Identifico-me com Marta quando ela fala que muito cedo percebeu e se rebelou com o duplo padrão, "a diferença de possibilidades e regalias abertas para mim e meu irmão". A minha irmã tem uma frase bárbara que ela e usa quando, hoje, questionamos nossa mãe sobre os duplos padrões (sexuais, comportamentais e outros 'ais') que ela usou ao criar suas duas filhas e seu filho. Minha mãe sempre diz "eu fui criada assim, muitas mulheres são criadas assim e não são insatisfeitas como você, é utopia achar que você pode mudar o mundo" e a minha irmã invariavelmente responde "todo oprimido se dá conta da opressão e se sente insatisfeito com isso. Há muitas maneiras de se rebelar".

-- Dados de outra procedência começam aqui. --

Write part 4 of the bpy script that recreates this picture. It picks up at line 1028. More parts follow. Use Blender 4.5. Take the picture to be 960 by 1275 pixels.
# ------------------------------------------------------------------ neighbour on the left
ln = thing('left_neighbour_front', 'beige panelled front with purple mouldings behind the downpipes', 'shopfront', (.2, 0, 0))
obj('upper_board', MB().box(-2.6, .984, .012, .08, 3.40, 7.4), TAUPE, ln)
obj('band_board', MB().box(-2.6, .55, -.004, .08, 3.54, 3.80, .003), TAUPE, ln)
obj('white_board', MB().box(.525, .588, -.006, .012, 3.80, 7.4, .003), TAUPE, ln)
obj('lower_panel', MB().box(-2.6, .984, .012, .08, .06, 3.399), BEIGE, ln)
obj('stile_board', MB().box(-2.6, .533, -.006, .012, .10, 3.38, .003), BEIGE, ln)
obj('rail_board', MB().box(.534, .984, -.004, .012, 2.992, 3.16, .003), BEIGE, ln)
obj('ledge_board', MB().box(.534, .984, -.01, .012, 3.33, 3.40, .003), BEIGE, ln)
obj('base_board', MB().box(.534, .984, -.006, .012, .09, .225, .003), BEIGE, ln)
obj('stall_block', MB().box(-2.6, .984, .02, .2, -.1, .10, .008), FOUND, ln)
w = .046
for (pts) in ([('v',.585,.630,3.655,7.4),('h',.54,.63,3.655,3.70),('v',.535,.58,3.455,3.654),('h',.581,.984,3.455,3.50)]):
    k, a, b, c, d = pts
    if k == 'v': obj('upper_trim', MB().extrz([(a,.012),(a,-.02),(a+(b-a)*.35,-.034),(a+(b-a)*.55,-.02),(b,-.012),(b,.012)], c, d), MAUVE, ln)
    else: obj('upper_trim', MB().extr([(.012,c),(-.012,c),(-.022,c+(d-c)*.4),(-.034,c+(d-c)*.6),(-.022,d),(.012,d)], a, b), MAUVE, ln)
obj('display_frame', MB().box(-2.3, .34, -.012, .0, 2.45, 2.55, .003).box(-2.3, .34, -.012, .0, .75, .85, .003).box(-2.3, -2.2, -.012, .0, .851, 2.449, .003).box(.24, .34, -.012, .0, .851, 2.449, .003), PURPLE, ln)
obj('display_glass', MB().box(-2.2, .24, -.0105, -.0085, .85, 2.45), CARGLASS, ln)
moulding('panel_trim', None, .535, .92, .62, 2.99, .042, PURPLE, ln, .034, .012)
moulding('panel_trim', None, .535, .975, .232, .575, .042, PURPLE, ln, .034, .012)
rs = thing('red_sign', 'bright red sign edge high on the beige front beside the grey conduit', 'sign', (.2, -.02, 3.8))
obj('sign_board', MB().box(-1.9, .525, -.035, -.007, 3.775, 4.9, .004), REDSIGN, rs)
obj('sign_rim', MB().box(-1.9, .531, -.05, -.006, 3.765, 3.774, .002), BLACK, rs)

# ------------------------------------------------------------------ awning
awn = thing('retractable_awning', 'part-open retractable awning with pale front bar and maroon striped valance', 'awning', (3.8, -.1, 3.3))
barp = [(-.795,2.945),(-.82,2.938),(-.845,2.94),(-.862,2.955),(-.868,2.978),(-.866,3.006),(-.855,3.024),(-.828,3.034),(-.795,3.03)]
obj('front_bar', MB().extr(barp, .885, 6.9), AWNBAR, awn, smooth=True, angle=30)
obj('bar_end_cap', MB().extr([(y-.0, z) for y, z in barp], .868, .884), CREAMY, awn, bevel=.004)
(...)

Eu me rebelei e muito cedo. Não aceito esse tipo de "brincadeirinha" que humilha e desvaloriza a mulher. Chamem-me de feminista, pseudo-feminista, mal amada (a expressão favorita), o que seja. Sou uma Mariazinha procurando caminhar em direção a ser Maria. Fico triste, muito triste, em ver que mulheres se sujeitam a serem sempre Mariazinhas, rindo de piadas machistas e debochando daquelas que estão lutando, apenas para não perder o posto "confortável" de "melhor amiga", "melhor irmã", "melhor namorada", "melhor blog feminino" (claro porque melhor blog dos blogs é uma deferência reservada sempre a outros homens, nunca a mulheres)...

Vou parando...Não tinha a intenção de escrever um post tão longo, mas, enfim, é mais ou menos isso!

(*) Descobri depois que pelo menos uma pessoa fez um comentário dizendo o que o tal blogueiro precisava ouvir, mas ele está aceitando apenas os comentários que quer. Tsc, tsc, tsc. Típico de gente covardona.